I recently read this book called Takarazuka by Jennifer Robertson. If you haven't read it, it's definitely worth a read, even if, like me, you end up tripping lightly over the theory for the historical and thematic commentary. The Takarazuka Musical Revue is a Japanese all-female musical revue troupe (well, it's actually five troupes now) that was founded in 1913 by a rail tycoon who wanted to provide a tourist attraction so that people would use his new train line, and it continues to this day. It's immensely popular in Japan, particularly, it seems, in women age 30-50 or thereabouts. (Note: I suspect that Takarazuka was the inspiration for the all-female casts of the various anime-based musicals, including the Utena musical.)

If you like shoujo anime of any sort -- but particularly gender-bending shows like Utena -- this book is chock-full of eyeopeners, in terms of where certain conventions may have had their origins.

The thing that I found most interesting in regard to Utena was the identification of some of the mannerisms that are drilled into the otokoyaku (women who play male roles almost exclusively) and the musumeyaku (women who play very "feminine" women as foils to make the male-players look more "masculine"). For example, the otokoyaku learn to walk with their hands bunched into fists, stand with their feet planted far apart, and make sweeping gestures, while the musumeyaku learn to move their arms only from the elbows down, arms well in against their bodies, and keep their body language very "demure." Robertson named a few more of the elements of the different "katas" that Takarasiennes learn, and it hit me very clearly: Utena demonstrates the essence of the otokoyaku kata, while Anthy portrays the mannerisms typical of the musumeyaku kata.
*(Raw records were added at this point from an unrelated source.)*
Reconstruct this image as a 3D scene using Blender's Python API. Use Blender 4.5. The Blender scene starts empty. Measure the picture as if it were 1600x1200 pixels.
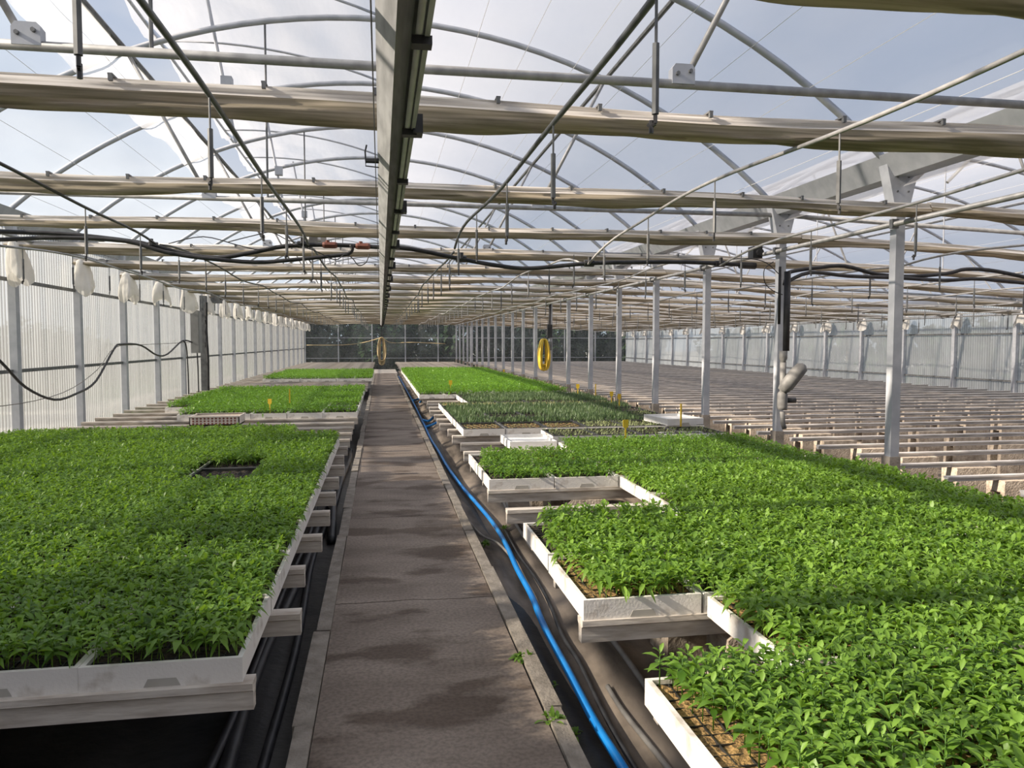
import bpy, math, random
import numpy as np
from mathutils import Vector

random.seed(7)
rng = np.random.default_rng(7)
sc = bpy.context.scene
col = sc.collection
PI = math.pi

# ------------------------------------------------------------------ camera, sky, sun, exposure
F, H = 1200.0, 1.5
YAW = math.atan(205 / 1200.0)
PIT = math.atan(66 / 1200.0 * math.cos(YAW))
cam_d = bpy.data.cameras.new('camera')
cam_d.sensor_width = 36.0
cam_d.lens = F / 1600.0 * 36.0
cam_d.clip_start = 0.05
cam_d.clip_end = 400
cam = bpy.data.objects.new('camera', cam_d)
col.objects.link(cam)
cam.location = (0, 0, H)
cam.rotation_euler = (PI / 2 - PIT, 0, -YAW)
sc.camera = cam

SUN_EL, SUN_AZ = math.radians(28.5), math.radians(264)      # azimuth clockwise from +Y
sun_dir = Vector((math.sin(SUN_AZ) * math.cos(SUN_EL), math.cos(SUN_AZ) * math.cos(SUN_EL), math.sin(SUN_EL)))
world = bpy.data.worlds.new('world')
sc.world = world
world.use_nodes = True
wn = world.node_tree
def wnode(t, **k):
    n = wn.nodes.new(t)
    for p, v in k.items():
        setattr(n, p, v)
    return n
# hazy sky: blue overhead, paler towards the horizon, broken thin cloud all round
w_tc = wnode('ShaderNodeTexCoord')
w_sep = wnode('ShaderNodeSeparateXYZ')
w_grad = wnode('ShaderNodeValToRGB')
w_grad.color_ramp.elements[0].color = (0.62, 0.70, 0.80, 1)
w_grad.color_ramp.elements[1].color = (0.25, 0.38, 0.70, 1)
w_grad.color_ramp.elements[1].position = 0.85
w_map = wnode('ShaderNodeMapping')
w_map.inputs['Scale'].default_value = (1.0, 1.0, 2.2)
w_nz = wnode('ShaderNodeTexNoise')
w_nz.inputs['Scale'].default_value = 2.4
w_nz.inputs['Detail'].default_value = 7
w_cr = wnode('ShaderNodeValToRGB')
w_cr.color_ramp.elements[0].position = 0.36
w_cr.color_ramp.elements[1].position = 0.66
w_mix = wnode('ShaderNodeMix', data_type='RGBA')
w_mix.inputs[7].default_value = (0.80, 0.82, 0.88, 1)
wn.links.new(w_tc.outputs['Generated'], w_sep.inputs[0])
wn.links.new(w_sep.outputs[2], w_grad.inputs[0])
wn.links.new(w_tc.outputs['Generated'], w_map.inputs[0])
wn.links.new(w_map.outputs[0], w_nz.inputs['Vector'])
wn.links.new(w_nz.outputs[0], w_cr.inputs[0])
wn.links.new(w_cr.outputs[0], w_mix.inputs[0])
wn.links.new(w_grad.outputs[0], w_mix.inputs[6])
wn.links.new(w_mix.outputs[2], wn.nodes['Background'].inputs[0])
wn.nodes['Background'].inputs[1].default_value = 0.95
sun_l = bpy.data.lights.new('sun', 'SUN')
sun_l.energy = 11.5
sun_l.angle = math.radians(1.2)
sun_l.color = (1.0, 0.86, 0.70)
sun_o = bpy.data.objects.new('sun', sun_l)
col.objects.link(sun_o)
sun_o.rotation_euler = sun_dir.to_track_quat('Z', 'Y').to_euler()
sun_o.location = (-20, 0, 20)

vs = sc.view_settings
vs.view_transform = 'Standard'
vs.look = 'None'
vs.gamma = 1.0
vs.use_curve_mapping = False
vs.exposure = -0.05
sc.cycles.max_bounces = 8
sc.cycles.diffuse_bounces = 4
sc.cycles.transmission_bounces = 6
sc.cycles.transparent_max_bounces = 16
sc.cycles.sample_clamp_indirect = 6.0

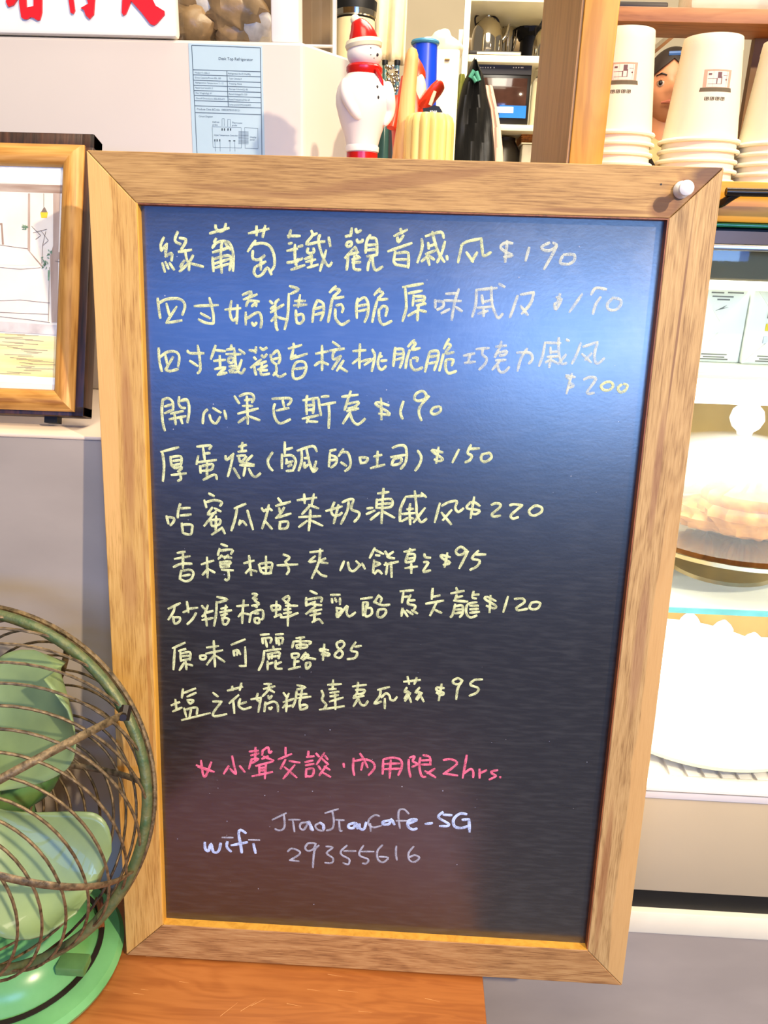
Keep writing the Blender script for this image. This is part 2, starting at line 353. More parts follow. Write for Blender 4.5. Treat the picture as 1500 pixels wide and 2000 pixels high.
def rail(name, poly, m, label):
    mb = MB(); mb.prism(poly, 0.0, TH)
    o = obj(name, mb, m, board, local=True, smooth=False, label=label)
    bv = o.modifiers.new('soft_edge', 'BEVEL'); bv.width = 0.0007; bv.segments = 2; bv.limit_method = 'ANGLE'
    return o
rail('frame_rail', [(g, H_), (W_ - g, H_), (ix1 - g * .5, iz1), (ix0 + g * .5, iz1)], M_top, 'top rail of the frame, strongly figured brown wood')
rail('frame_rail', [(g, 0), (ix0 + g, iz0), (ix1 - g, iz0), (W_ - g, 0)], M_bot, 'bottom rail of the frame, dark streaky brown wood')
rail('frame_rail', [(0, g), (0, H_ - g), (ix0, iz1 - g), (ix0, iz0 + g)], M_left, 'left stile of the frame, pale at its outer side')
rail('frame_rail', [(W_, g), (ix1, iz0 + g), (ix1, iz1 - g), (W_, H_ - g)], M_right, 'right stile of the frame, reddish with a pale outer edge')
# thin rebate lip behind the stiles
lip = MB(); lip2 = MB()
for a, b in (((ix0 - .001, .0006, iz0 - .001), (ix0 + .0010, .0098, iz1 + .001)), ((ix0, .0006, iz0 - .001), (ix1, .0098, iz0 + .0010))): lip.box(a, b)
for a, b in (((ix1 - .0010, .0006, iz0 + .001), (ix1 + .001, .0098, iz1 + .001)), ((ix0 + .001, .0006, iz1 - .0010), (ix1 - .001, .0098, iz1 + .001))): lip2.box(a, b)
obj('inner_lip', lip2, wood('lip_wood_shaded', (110, 60, 28), (140, 80, 40), (156, 94, 50), 'Z', fine=200), board, local=True, smooth=False)  # right and top lip: shade painted in as a darker wood tone
obj('inner_lip', lip, wood('lip_wood_lit', (206, 148, 50), (220, 162, 60), (232, 176, 72), 'Z', fine=90), board, local=True, smooth=False)  # left and bottom lip: lamplight painted in as brighter yellow wood
# slate
SL = 0.0085
ms = bpy.data.materials.new('blackboard_paint'); ms.use_nodes = True
nt = ms.node_tree; N = nt.nodes; L = nt.links; b = N['Principled BSDF']
tc = N.new('ShaderNodeTexCoord'); nz = N.new('ShaderNodeTexNoise'); nz.inputs['Scale'].default_value = 9; nz.inputs['Detail'].default_value = 8; nz.inputs['Roughness'].default_value = 0.68
L.new(tc.outputs['Object'], nz.inputs['Vector'])
mp = N.new('ShaderNodeMapping'); mp.inputs['Scale'].default_value = (3, 1, 22); L.new(tc.outputs['Object'], mp.inputs[0])
n2 = N.new('ShaderNodeTexNoise'); n2.inputs['Scale'].default_value = 14; n2.inputs['Detail'].default_value = 6; L.new(mp.outputs[0], n2.inputs['Vector'])
n3 = N.new('ShaderNodeTexNoise'); n3.inputs['Scale'].default_value = 420; n3.inputs['Detail'].default_value = 3; L.new(tc.outputs['Object'], n3.inputs['Vector'])
sx = N.new('ShaderNodeSeparateXYZ'); L.new(tc.outputs['Object'], sx.inputs[0])
# wiped chalk haze left in the upper right corner of the slate
dx = N.new('ShaderNodeMapRange'); dx.inputs['From Min'].default_value = 0.16; dx.inputs['From Max'].default_value = 0.44; L.new(sx.outputs['X'], dx.inputs['Value'])
dz = N.new('ShaderNodeMapRange'); dz.inputs['From Min'].default_value = 0.50; dz.inputs['From Max'].default_value = 0.70; L.new(sx.outputs['Z'], dz.inputs['Value'])
mm = N.new('ShaderNodeMath'); mm.operation = 'MULTIPLY'; L.new(dx.outputs[0], mm.inputs[0]); L.new(dz.outputs[0], mm.inputs[1])
cn = N.new('ShaderNodeMapRange'); cn.inputs['From Min'].default_value = 0.40; cn.inputs['From Max'].default_value = 0.75; L.new(nz.outputs['Fac'], cn.inputs['Value'])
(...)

Again and again, I run into different ways in which Utena and Anthy are depicted as more archetypes than people -- not just as "Prince and Princess". (For another example, see my essay, Is Utena a Tragic Hero?") It amazes me every time I see it. The amount of symbolic significance that Be-Papas managed to pack into the two characters is stunning. Even more stunning is the fact that under all those layers of symbols, they maintained real personalities for both of them. That's one of the most compelling things -- for me -- about the series: these real girls keep emerging from and submerging back into this mythic morass in which both of them are trapped until, at last, they both escape.